La yole : de la pêche à la course
Plus au sud, dans la mer des Caraïbes, la yole martiniquaise, longtemps utilisée pour la pêche côtière, a su se renouveler pour se placer au cœur du plus grand événement culturel de l’île : le Tour des yoles rondes. Façonnée sans plan, héritée de savoirs amérindiens, africains et européens, la yole incarne une mémoire technique transmise depuis le 17ᵉ siècle. « C’est un patrimoine exceptionnel, à la fois technique et humain. La yole véhicule des valeurs comme la solidarité, la rigueur, l’engagement collectif », explique Édouard Tinaugus, de l’association La yole de Martinique patrimoine de l’humanité (LYMPH).
Depuis sa reconnaissance comme patrimoine culturel immatériel, en 2017, la pratique a rajeuni. « Cela a permis de promouvoir et de préserver ce patrimoine exceptionnel, de valoriser la transmission et d’avoir des sponsors pour les associations de yole », précise-t-il.
Un patrimoine également fluvial au fil de la Loire
Ce patrimoine vivant maritime ne s’arrête pas aux plages.

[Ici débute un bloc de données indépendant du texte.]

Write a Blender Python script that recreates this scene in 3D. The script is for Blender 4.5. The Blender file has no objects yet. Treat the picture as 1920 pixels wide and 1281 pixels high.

Plus en amont, sur les rives de la Loire, l’eau douce façonne aussi des savoir-faire précieux. Virginie Serna, conservatrice générale du patrimoine à la mission de l'Inventaire général du patrimoine culturel au ministère de la Culture, parle d’un « attachement presque physique » au fleuve. La navigation fluviale y a fait émerger des pratiques : bateaux à fond plat, lecture de la rivière, vocabulaire spécifique.
Mais là aussi, les fragilités s’accumulent : dérèglement climatique, disparition des cales, perte de biodiversité… Depuis 2023, associations, navigantes et navigants, chercheurs et archéologues ont lancé un travail d’inventaire en vue de la reconnaissance des savoir-faire nautiques ligériens au patrimoine immatériel. Ce PCI couvre les pratiques de la navigation en Loire, de la construction de bateaux adaptés au fleuve, de la pêche traditionnelle, et recense les moments de partage et de fête. « Cet inventaire permet à chacun de prendre conscience du trésor qu’il a entre les mains », conclut Virginie Serna. Et donc de le soigner, pour le transmettre aux générations futures.